Open Collaboration (Student-OER Lens)
Open collaboration implies that teachers will work with their students to build open communities to foster teamwork and social interaction (i.e., editing a blog, creating a Wikipedia page). Students work together through the co-creation or adaptation of OER and digital artifacts — and are encouraged to share openly with others. This can happen through social media platforms, Pressbooks, websites, ePortfolios, etc.
Open Assessment (Teacher-OER Lens)
Open assessment implies that teachers will redesign learning tasks to support both teacher — and peer — assessment and a strategy like this emphasizes reflective practice and improved learning outcomes. Indeed, adjusting and redesigning assessments to support OEP is essential.
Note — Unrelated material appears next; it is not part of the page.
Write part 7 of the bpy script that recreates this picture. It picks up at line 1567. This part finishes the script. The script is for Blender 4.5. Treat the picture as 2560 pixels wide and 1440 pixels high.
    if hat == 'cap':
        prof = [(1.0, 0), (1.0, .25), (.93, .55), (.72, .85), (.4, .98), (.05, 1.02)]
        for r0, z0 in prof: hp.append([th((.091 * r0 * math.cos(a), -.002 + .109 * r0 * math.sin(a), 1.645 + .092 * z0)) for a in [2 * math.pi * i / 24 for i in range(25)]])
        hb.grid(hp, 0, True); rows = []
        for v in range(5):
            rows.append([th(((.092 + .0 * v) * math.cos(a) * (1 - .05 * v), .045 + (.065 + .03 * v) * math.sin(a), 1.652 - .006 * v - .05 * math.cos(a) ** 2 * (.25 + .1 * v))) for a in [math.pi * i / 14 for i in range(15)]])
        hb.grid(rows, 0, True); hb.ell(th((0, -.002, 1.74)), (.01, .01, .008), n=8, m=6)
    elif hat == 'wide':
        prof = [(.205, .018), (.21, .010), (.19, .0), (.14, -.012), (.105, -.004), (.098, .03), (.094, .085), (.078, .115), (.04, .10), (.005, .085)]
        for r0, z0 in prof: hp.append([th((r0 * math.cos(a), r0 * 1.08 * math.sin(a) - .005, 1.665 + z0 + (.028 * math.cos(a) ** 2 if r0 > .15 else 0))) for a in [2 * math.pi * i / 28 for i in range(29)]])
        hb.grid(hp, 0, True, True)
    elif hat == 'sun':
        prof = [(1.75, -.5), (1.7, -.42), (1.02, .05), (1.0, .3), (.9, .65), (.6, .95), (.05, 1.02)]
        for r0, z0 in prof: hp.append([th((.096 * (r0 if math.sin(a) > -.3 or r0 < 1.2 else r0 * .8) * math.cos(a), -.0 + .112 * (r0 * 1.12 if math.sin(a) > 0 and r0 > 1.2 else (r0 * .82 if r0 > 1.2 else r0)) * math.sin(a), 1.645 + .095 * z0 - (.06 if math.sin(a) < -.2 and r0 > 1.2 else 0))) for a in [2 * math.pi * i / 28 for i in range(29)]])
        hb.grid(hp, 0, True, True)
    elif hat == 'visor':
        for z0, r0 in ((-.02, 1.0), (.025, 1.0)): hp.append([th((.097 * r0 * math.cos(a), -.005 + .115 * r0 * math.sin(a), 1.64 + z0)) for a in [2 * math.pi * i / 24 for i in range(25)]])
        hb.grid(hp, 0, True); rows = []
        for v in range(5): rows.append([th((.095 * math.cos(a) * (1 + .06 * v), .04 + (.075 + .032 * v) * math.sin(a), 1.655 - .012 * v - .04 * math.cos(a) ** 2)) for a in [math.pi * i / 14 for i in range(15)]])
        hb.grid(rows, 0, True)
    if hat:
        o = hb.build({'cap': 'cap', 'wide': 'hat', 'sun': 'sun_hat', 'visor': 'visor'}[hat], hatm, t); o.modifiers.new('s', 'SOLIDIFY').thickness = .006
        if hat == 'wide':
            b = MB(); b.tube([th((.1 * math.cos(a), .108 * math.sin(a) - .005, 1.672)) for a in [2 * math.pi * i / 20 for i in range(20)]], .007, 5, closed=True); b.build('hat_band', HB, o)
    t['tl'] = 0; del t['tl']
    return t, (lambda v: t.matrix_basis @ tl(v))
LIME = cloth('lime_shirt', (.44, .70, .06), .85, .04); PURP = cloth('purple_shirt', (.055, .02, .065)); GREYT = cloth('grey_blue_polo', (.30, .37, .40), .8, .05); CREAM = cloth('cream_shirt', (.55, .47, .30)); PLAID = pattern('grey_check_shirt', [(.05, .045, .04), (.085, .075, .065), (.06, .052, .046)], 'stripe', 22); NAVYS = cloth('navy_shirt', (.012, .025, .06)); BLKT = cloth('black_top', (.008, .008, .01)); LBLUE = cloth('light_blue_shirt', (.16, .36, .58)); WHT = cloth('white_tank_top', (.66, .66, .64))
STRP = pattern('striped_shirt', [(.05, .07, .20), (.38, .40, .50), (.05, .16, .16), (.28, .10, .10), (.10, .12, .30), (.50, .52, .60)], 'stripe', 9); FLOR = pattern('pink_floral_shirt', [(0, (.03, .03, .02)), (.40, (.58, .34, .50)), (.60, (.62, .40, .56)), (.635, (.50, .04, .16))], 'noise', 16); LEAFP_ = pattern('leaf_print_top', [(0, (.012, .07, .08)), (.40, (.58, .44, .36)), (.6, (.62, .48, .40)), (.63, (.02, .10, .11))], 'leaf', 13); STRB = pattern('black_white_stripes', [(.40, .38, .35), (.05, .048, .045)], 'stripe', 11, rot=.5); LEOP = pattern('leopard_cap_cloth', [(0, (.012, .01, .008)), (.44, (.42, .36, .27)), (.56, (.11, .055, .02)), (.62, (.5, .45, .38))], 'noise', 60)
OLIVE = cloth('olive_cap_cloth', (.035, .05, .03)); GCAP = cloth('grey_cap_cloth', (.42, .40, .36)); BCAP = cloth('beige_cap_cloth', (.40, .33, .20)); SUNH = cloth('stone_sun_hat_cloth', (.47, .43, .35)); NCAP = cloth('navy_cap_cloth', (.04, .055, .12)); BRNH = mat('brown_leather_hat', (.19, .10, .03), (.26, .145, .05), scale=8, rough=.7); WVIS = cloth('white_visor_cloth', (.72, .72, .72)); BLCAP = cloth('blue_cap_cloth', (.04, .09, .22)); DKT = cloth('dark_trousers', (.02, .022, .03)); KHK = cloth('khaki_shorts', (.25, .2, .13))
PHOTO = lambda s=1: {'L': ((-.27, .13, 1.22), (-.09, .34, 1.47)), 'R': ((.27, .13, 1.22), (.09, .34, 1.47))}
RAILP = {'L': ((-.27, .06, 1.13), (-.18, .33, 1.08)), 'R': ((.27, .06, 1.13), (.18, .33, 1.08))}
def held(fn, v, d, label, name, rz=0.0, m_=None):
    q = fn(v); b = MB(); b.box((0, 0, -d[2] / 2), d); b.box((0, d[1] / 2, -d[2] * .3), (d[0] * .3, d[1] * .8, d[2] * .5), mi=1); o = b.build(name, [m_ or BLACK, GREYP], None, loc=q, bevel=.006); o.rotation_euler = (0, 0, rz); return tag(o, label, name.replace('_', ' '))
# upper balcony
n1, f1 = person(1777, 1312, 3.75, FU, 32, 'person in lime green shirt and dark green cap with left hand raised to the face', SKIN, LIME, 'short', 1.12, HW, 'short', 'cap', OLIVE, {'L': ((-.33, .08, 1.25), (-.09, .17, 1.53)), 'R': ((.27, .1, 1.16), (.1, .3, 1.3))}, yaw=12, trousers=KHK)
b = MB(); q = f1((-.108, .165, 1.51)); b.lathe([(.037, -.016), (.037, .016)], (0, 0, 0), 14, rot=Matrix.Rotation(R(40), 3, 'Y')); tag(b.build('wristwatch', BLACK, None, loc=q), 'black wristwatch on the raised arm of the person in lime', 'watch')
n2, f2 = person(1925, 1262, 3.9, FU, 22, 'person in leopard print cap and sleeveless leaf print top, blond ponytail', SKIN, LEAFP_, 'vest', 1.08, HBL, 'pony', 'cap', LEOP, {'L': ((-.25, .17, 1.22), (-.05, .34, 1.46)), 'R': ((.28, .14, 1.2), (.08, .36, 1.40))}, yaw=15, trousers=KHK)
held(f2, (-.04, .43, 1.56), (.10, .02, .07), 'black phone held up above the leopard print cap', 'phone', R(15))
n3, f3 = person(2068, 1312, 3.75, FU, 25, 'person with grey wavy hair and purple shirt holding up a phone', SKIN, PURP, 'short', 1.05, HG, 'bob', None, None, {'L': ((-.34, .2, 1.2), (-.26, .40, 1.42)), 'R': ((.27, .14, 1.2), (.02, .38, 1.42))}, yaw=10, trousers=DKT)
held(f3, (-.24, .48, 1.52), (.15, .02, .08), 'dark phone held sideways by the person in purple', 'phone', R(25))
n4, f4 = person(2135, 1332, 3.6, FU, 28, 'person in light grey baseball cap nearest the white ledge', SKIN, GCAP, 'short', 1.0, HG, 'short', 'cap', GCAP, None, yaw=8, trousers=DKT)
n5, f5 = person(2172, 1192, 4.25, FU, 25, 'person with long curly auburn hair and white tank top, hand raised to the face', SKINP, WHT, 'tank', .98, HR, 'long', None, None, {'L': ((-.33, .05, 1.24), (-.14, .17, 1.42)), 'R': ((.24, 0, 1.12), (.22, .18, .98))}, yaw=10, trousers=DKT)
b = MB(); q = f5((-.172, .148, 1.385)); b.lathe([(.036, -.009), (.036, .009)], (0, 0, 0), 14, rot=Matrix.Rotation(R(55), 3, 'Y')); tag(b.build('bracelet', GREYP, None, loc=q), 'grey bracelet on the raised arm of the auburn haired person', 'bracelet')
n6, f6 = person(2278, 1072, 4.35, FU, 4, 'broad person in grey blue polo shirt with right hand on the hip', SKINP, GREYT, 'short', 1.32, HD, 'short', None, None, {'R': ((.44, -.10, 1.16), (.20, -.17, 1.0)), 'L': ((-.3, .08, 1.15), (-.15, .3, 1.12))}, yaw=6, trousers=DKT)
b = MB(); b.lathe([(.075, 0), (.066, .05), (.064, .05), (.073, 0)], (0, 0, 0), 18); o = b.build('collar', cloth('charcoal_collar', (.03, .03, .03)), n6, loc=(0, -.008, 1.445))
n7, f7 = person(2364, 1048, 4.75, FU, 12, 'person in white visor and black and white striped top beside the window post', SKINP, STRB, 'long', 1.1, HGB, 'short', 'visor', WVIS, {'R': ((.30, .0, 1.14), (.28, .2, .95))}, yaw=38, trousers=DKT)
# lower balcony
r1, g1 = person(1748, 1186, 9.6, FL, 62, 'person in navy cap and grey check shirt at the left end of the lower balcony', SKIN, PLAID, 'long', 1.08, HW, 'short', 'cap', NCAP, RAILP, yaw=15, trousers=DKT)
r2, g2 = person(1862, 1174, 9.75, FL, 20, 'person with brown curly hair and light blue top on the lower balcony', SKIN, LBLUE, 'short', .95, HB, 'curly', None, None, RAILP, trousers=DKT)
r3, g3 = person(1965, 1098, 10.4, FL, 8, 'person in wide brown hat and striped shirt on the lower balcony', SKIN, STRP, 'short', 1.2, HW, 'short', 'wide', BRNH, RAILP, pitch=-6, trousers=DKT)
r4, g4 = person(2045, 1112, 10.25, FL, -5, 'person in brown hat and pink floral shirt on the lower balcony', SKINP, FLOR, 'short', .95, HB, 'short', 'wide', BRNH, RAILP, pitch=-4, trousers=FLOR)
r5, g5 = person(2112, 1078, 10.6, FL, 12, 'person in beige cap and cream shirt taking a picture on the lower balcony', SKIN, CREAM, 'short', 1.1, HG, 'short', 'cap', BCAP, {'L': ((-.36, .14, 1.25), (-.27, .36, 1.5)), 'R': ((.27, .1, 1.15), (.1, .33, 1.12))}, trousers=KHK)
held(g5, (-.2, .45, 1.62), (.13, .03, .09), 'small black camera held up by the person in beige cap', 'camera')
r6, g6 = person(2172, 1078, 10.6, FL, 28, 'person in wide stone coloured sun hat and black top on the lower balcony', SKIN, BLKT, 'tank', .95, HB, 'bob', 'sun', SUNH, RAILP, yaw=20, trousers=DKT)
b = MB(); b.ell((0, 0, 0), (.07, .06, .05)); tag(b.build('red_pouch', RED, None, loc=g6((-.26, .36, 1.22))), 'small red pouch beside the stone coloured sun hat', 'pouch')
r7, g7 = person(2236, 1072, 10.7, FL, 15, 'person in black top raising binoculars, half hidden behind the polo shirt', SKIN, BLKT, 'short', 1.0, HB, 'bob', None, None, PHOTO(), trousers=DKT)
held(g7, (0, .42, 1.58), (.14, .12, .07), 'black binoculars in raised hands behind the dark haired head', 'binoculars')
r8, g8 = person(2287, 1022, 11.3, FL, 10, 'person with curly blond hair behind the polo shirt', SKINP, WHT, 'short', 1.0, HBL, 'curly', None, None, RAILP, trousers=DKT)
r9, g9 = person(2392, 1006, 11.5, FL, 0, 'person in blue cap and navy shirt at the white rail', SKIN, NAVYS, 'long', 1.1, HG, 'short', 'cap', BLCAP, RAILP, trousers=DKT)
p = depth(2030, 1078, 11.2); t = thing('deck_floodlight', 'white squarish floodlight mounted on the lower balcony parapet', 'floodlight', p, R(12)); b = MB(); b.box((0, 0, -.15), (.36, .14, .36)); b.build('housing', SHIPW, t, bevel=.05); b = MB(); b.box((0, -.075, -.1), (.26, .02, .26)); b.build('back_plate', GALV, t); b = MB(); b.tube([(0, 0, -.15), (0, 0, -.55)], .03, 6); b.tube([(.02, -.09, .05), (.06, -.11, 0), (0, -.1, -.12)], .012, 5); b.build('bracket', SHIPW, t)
There are several technologies that can be used to support open assessment like OER authoring tools, OER repositories, social networks and collaborative editing tools. In these cases, students are assessed on collaborative, renewable assignments that are the result of the creation of supplemental learning resources that all students can benefit from (and that future students can build upon). Take for example open-class discussion forums that are established to create a space for students to discuss the feedback and answers to assessments and, by extension, to learn from each other.
Here are two examples of OER co-created with students:
- Decolonizing and Justice: An Introductory Overview: https://opentextbooks.uregina.ca/decolonizingjustice/
- Ethical Use of Technology in Digital Learning Environments: Graduate Student Perspectives: https://openeducationalberta.ca/educationaltechnologyethics/
Activity: Making Assessments Renewable
Reflect on how you could change one of your assessments to make it renewable. Share your thoughts in a Padlet.